Indians are cost-conscious consumers. In the US, $300 or $400 phones are very common and operators subsidise and give them to consumers, but in India, that is next to impossible.

So we are very cost-conscious but we want the best: best devices, best services, best user experience. We are okay spending money in parts. Even the autowallahs (people who drive a maximum of three passengers on auto rickshaws, a three wheeler) are ready to spend Rs.5 for value-added services like downloading a ringtone but not okay in spending Rs 5,000 for a handset. It is a constraint. So for all device makers, it was a big challenge to make a set suitable for this kind of market.

First customers

We started partnering with Texas Instruments first and then we started working with Qualcomm and they are our number one customer, and they command about 20-25% of the world market in mobiles.

They are the number one mobile semi-conductor company and we are shipping with them. We have many language supports so that they can customise for various countries.

Awards

We won Nasscom's most innovative company award in 2007-08. Mint and Wall Street Journal wrote our company as part of the top ten start up companies of 2008, and recently, we were in the top ten innovators list published by Business World. All these awards really boosted our confidence. It helps attract good talent also.

Journey so far

Nothing is easy in life. With support from our families and the initial set of employees, our journey so far has been not that bad; in fact, it has been quite satisfying.

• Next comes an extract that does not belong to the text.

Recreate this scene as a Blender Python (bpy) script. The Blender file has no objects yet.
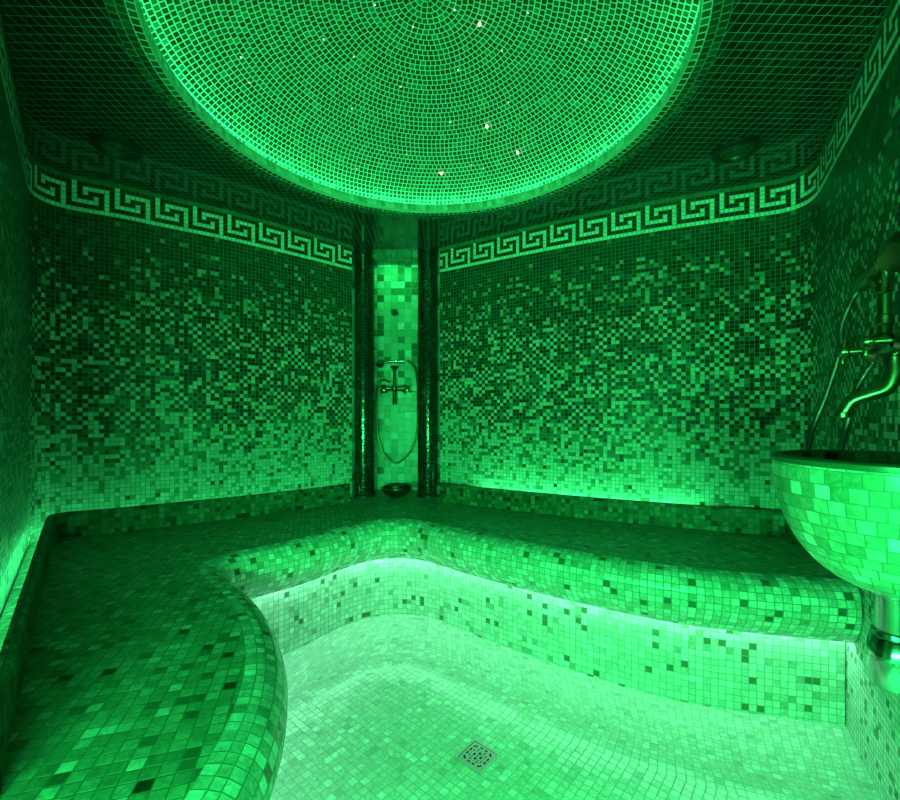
import bpy, math, random
from mathutils import Vector, Matrix
random.seed(7)
S = bpy.context.scene
C = S.collection
PI = math.pi

# ------------------------------------------------------------------ camera
F = 440.0          # focal length in pixels of the 900x800 frame
HCAM = 1.07        # eye height above the pool floor
CEIL = 2.169
BENCH = 0.535
T = 0.02           # wall tesserae
cam_d = bpy.data.cameras.new('camera')
cam = bpy.data.objects.new('camera', cam_d)
C.objects.link(cam)
cam.location = (0, 0, HCAM)
cam.rotation_euler = (PI / 2, 0, 0)
cam_d.sensor_fit = 'HORIZONTAL'
cam_d.sensor_width = 36
cam_d.lens = 36 * F / 900
cam_d.shift_y = 16 / 900
cam_d.clip_start = 0.01
S.camera = cam

# ------------------------------------------------------------------ world, exposure, light levels
w = bpy.data.worlds.new('world')
S.world = w
w.use_nodes = True
w.node_tree.nodes['Background'].inputs[0].default_value = (0.0, 0.004, 0.001, 1)
w.node_tree.nodes['Background'].inputs[1].default_value = 0.3
S.view_settings.view_transform = 'Standard'
S.view_settings.look = 'None'
S.view_settings.gamma = 1
S.view_settings.use_curve_mapping = False
S.view_settings.exposure = 0.0
S.cycles.max_bounces = 10
S.cycles.diffuse_bounces = 6
S.cycles.glossy_bounces = 4
S.cycles.sample_clamp_indirect = 6.0
S.cycles.use_denoising = True

POOL_COL = (0.33, 1.0, 0.62)   # paler green strip under the bench
WALL_COL = (0.05, 1.0, 0.27)   
DOME_COL = (0.03, 1.0, 0.25)
E_POOL = 27.0   
E_WALLR = 48.0   
E_WALLL = 30.0   
E_DOME = 75.0   
E_NICHE = 52.0   
E_FILL = 320.0  # added fill lamp behind the camera

# ------------------------------------------------------------------ materials
def nt(name):
    m = bpy.data.materials.new(name)
    m.use_nodes = True
    t = m.node_tree
    b = t.nodes['Principled BSDF']
    return m, t, b

def math_node(t, op, a, b=None, clamp=False):
    n = t.nodes.new('ShaderNodeMath')
    n.operation = op
    n.use_clamp = clamp
    for i, v in enumerate((a, b)):
        if v is None:
            continue
        if isinstance(v, (int, float)):
            n.inputs[i].default_value = v
        else:
            t.links.new(v, n.inputs[i])
    return n.outputs[0]

def mosaic(name, ramp=None, grout=(.3, .3, .3), gw=0.07, rough=0.25, tilt=0.03, vein=0.25,
           seed=0.0, spec=0.5, tile=0.02, rvar=0.1, grough=0.8):
    """tile pattern on the UV map (one UV unit = one tile); ramp None -> colour of the 'tile' attribute"""
    m, t, bs = nt(name)
    L = t.links.new
    uv = t.nodes.new('ShaderNodeUVMap')
    uv.uv_map = 'uv'
    sep = t.nodes.new('ShaderNodeSeparateXYZ')
    L(uv.outputs[0], sep.inputs[0])
    fx = math_node(t, 'FRACT', sep.outputs[0])
    fy = math_node(t, 'FRACT', sep.outputs[1])
    cx = math_node(t, 'FLOOR', sep.outputs[0])
    cy = math_node(t, 'FLOOR', sep.outputs[1])
    comb = t.nodes.new('ShaderNodeCombineXYZ')
    L(cx, comb.inputs[0]); L(cy, comb.inputs[1]); comb.inputs[2].default_value = seed
    wn = t.nodes.new('ShaderNodeTexWhiteNoise')
    wn.noise_dimensions = '3D'
    L(comb.outputs[0], wn.inputs['Vector'])
    ex = math_node(t, 'MINIMUM', fx, math_node(t, 'SUBTRACT', 1.0, fx))
    ey = math_node(t, 'MINIMUM', fy, math_node(t, 'SUBTRACT', 1.0, fy))
    e = math_node(t, 'MINIMUM', ex, ey)
    mr = t.nodes.new('ShaderNodeMapRange')
    mr.interpolation_type = 'SMOOTHSTEP'
    L(e, mr.inputs['Value'])
    mr.inputs['From Min'].default_value = gw * 0.65
    mr.inputs['From Max'].default_value = gw * 1.35
    mask = mr.outputs[0]                       # 1 on the tile
    if ramp is None:
        at = t.nodes.new('ShaderNodeAttribute')
        at.attribute_name = 'tile'
        base = at.outputs['Color']
    else:
        cr = t.nodes.new('ShaderNodeValToRGB')
        cr.color_ramp.interpolation = 'CONSTANT'
        els = cr.color_ramp.elements
        while len(els) > 1:
            els.remove(els[-1])
        for i, (p, c) in enumerate(ramp):
            el = els[0] if i == 0 else els.new(p)
            el.position = p
            el.color = (*c, 1)
        L(wn.outputs['Value'], cr.inputs[0])
        base = cr.outputs[0]
    # marble clouding inside every tile
    tc = t.nodes.new('ShaderNodeTexCoord')
    ad = t.nodes.new('ShaderNodeVectorMath'); ad.operation = 'MULTIPLY_ADD'
    L(wn.outputs['Color'], ad.inputs[0]); ad.inputs[1].default_value = (3, 3, 3); L(tc.outputs['Object'], ad.inputs[2])
    no = t.nodes.new('ShaderNodeTexNoise')
    no.inputs['Scale'].default_value = 55
    no.inputs['Detail'].default_value = 3
    no.inputs['Distortion'].default_value = 1.5
    L(ad.outputs[0], no.inputs['Vector'])
    vm = t.nodes.new('ShaderNodeMapRange')
    L(no.outputs[0], vm.inputs['Value'])
    vm.inputs['From Min'].default_value = 0.3
    vm.inputs['From Max'].default_value = 0.7
    vm.inputs['To Min'].default_value = 1 - vein
    vm.inputs['To Max'].default_value = 1 + vein
    vmul = t.nodes.new('ShaderNodeVectorMath'); vmul.operation = 'SCALE'
    L(base, vmul.inputs[0]); L(vm.outputs[0], vmul.inputs['Scale'])
    mix = t.nodes.new('ShaderNodeMix'); mix.data_type = 'RGBA'
    L(mask, mix.inputs[0])
    mix.inputs[6].default_value = (*grout, 1)
    L(vmul.outputs[0], mix.inputs[7])
    L(mix.outputs[2], bs.inputs['Base Color'])
    # roughness
    r1 = math_node(t, 'MULTIPLY_ADD', wn.outputs['Value'], rvar)
    t.nodes[-1].inputs[2].default_value = rough
    rm = t.nodes.new('ShaderNodeMix'); rm.data_type = 'FLOAT'
    L(mask, rm.inputs[0]); rm.inputs[2].default_value = grough; L(r1, rm.inputs[3])
    L(rm.outputs[0], bs.inputs['Roughness'])
    bs.inputs['Specular IOR Level'].default_value = spec
    # every tessera is set at its own small tilt, joints sit lower
    sc = t.nodes.new('ShaderNodeSeparateColor')
    L(wn.outputs['Color'], sc.inputs[0])
    tx = math_node(t, 'MULTIPLY', math_node(t, 'SUBTRACT', sc.outputs[0], .5), math_node(t, 'SUBTRACT', fx, .5))
    ty = math_node(t, 'MULTIPLY', math_node(t, 'SUBTRACT', sc.outputs[1], .5), math_node(t, 'SUBTRACT', fy, .5))
    hh = math_node(t, 'MULTIPLY', math_node(t, 'ADD', tx, ty), tilt * tile * 2)
    hh = math_node(t, 'ADD', hh, math_node(t, 'MULTIPLY', mask, 0.0006))
    bp = t.nodes.new('ShaderNodeBump')
    bp.inputs['Strength'].default_value = 1.0
    bp.inputs['Distance'].default_value = 1.0
    L(hh, bp.inputs['Height'])
    L(bp.outputs[0], bs.inputs['Normal'])
    return m

def plain(name, col, metal=0.0, rough=0.4, spec=0.5, mottle=0.0):
    m, t, b = nt(name)
    b.inputs['Base Color'].default_value = (*col, 1)
    b.inputs['Metallic'].default_value = metal
    b.inputs['Roughness'].default_value = rough
    b.inputs['Specular IOR Level'].default_value = spec
    if mottle:
        no = t.nodes.new('ShaderNodeTexNoise')
        no.inputs['Scale'].default_value = 60
        mx = t.nodes.new('ShaderNodeMix'); mx.data_type = 'RGBA'
        t.links.new(no.outputs[0], mx.inputs[0])
        mx.inputs[6].default_value = (*[c * (1 - mottle) for c in col], 1)
        mx.inputs[7].default_value = (*[min(1, c * (1 + mottle)) for c in col], 1)
        t.links.new(mx.outputs[2], b.inputs['Base Color'])
    return m

def glow(name, col, e):
    m, t, b = nt(name)
    b.inputs['Base Color'].default_value = (0, 0, 0, 1)
    b.inputs['Emission Color'].default_value = (*col, 1)
    b.inputs['Emission Strength'].default_value = e
    return m

def g(v):          # dark tesserae are bottle green, pale ones almost neutral marble
    k = min(1.0, v / .55)
    return (v * (.30 + .58 * k), v, v * (.38 + .54 * k))

M_WALL = mosaic('wall_mosaic', None, grout=(.15, .21, .175), gw=.055, rough=.3, tilt=.05, vein=.18, spec=.14, rvar=.12)
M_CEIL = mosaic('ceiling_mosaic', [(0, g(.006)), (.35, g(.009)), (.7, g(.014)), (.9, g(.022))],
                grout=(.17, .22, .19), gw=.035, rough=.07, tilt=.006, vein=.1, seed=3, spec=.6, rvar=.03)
M_DOME = mosaic('dome_mosaic', [(0, g(.035)), (.3, g(.055)), (.6, g(.08)), (.85, g(.12)), (.96, g(.18))],
                grout=g(.66), gw=.085, rough=.14, tilt=.09, vein=.15, seed=5)
M_LIP = mosaic('dome_rim_mosaic', [(0, g(.34)), (.4, g(.44)), (.75, g(.55))], grout=g(.4), gw=.05, rough=.12, tilt=.06, seed=6)
M_RING = mosaic('ceiling_ring_mosaic', [(0, g(.03)), (.4, g(.05)), (.75, g(.08))], grout=(.16, .22, .18), gw=.06, rough=.15, seed=16)
M_LINTEL = mosaic('lintel_mosaic', [(0, g(.10)), (.4, g(.16)), (.75, g(.22))], grout=g(.2), gw=.06, rough=.2, seed=18)
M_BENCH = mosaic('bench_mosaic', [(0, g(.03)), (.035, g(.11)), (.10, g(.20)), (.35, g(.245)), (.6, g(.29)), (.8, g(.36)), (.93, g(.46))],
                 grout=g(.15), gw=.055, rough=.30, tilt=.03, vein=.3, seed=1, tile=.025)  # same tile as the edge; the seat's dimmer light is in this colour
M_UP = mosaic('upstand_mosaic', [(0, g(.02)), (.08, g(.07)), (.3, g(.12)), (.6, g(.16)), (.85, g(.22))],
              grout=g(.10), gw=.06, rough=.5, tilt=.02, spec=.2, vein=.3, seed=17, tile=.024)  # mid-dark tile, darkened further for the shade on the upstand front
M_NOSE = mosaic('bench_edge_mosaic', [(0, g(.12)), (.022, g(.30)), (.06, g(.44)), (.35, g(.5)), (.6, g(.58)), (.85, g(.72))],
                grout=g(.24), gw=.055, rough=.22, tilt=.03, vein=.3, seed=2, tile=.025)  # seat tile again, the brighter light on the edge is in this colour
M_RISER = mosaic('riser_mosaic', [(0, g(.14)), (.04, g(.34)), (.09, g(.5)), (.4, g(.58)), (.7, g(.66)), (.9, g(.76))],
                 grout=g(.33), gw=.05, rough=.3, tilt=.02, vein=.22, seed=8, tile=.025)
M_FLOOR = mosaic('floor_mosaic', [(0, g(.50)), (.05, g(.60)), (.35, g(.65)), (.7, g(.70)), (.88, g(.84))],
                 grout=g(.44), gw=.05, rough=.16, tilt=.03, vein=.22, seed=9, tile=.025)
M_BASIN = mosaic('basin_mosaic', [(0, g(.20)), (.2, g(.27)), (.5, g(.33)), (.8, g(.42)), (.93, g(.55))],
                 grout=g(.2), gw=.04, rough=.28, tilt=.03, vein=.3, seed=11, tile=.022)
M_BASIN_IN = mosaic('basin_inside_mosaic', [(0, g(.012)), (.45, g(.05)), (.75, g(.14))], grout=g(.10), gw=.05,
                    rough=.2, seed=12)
M_RIM = plain('basin_rim_stone', g(.07), rough=.35, mottle=.3)
M_COL = mosaic('column_mosaic', [(0, g(.008)), (.5, g(.014)), (.85, g(.025))], grout=g(.02), gw=.06, rough=.12,
               tilt=.02, vein=.1, seed=13, spec=.6, tile=.02)
M_NICHE = mosaic('niche_mosaic', [(0, g(.08)), (.1, g(.16)), (.2, g(.34)), (.45, g(.42)), (.75, g(.52)), (.92, g(.66))],
                 grout=g(.34), gw=.03, rough=.3, tilt=.02, vein=.2, seed=14, tile=.05)
M_BRASS = plain('aged_brass', (.25, .17, .10), 1.0, .28, mottle=.15)
M_CHROME = plain('polished_chrome', (.5, .5, .47), 1.0, .13)
M_STEEL = plain('brushed_steel', (.62, .64, .62), 1.0, .48, mottle=.1)
M_HOSE = plain('braided_hose_metal', (.12, .12, .11), 1.0, .48)
M_BLACK = plain('black_plastic', (.008, .010, .009), 0, .45)
M_GREY = plain('grey_plastic', g(.045), 0, .4)
M_PIT = plain('drain_pit_shade', (.01, .012, .01), 0, .9)
M_COPPER = plain('hammered_copper', (.34, .26, .18), 1.0, .2, mottle=.3)
G_POOL = glow('pool_strip_glow', POOL_COL, E_POOL)
G_WALLR = glow('wall_strip_glow', WALL_COL, E_WALLR)
G_WALLL = glow('wall_strip_soft_glow', WALL_COL, E_WALLL)
G_DOME = glow('dome_strip_glow', DOME_COL, E_DOME)
G_NICHE = glow('niche_strip_glow', (0.02, 1, .16), E_NICHE)
G_FILL = glow('fill_lamp_glow', (0.025, 1.0, 0.20), E_FILL)  # glow of the added fill lamp
G_STAR = glow('star_glow', (1.0, .85, .45), 20)
G_STAR_S = glow('faint_star_glow', (.6, 1.0, .55), 1.6)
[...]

I believe that any time is the right time and every place is the right place. Even in the worst times, people have started successful companies. I don't think any time is wrong time.

I feel you can create your own niche any time and you need to change your plans as per what you see for future.

We are generating profits and investing them back in the company. Starting with the two of us, we now have 35 full-time employees. We have two offices now; one in Bangalore and another in Jaipur.

The journey is still continuing.

Future plans

We want to become world's number one mobile platform company in this segment which is the bottom 50% segment. We want to be in as many handsets as possible and give better service to our consumers.

Qualcomm takes us to many more customers but in the next step, when our software is available in millions of handsets, we want to directly work with end consumers and the developer community.

You need to create more jobs and more wealth in this country and the only way to grow is through entrepreneurs. If you look at all the successful economies, you will see that wealth is created by first time entrepreneurs. In India, Infosys, Wipro, Reliance are the best examples.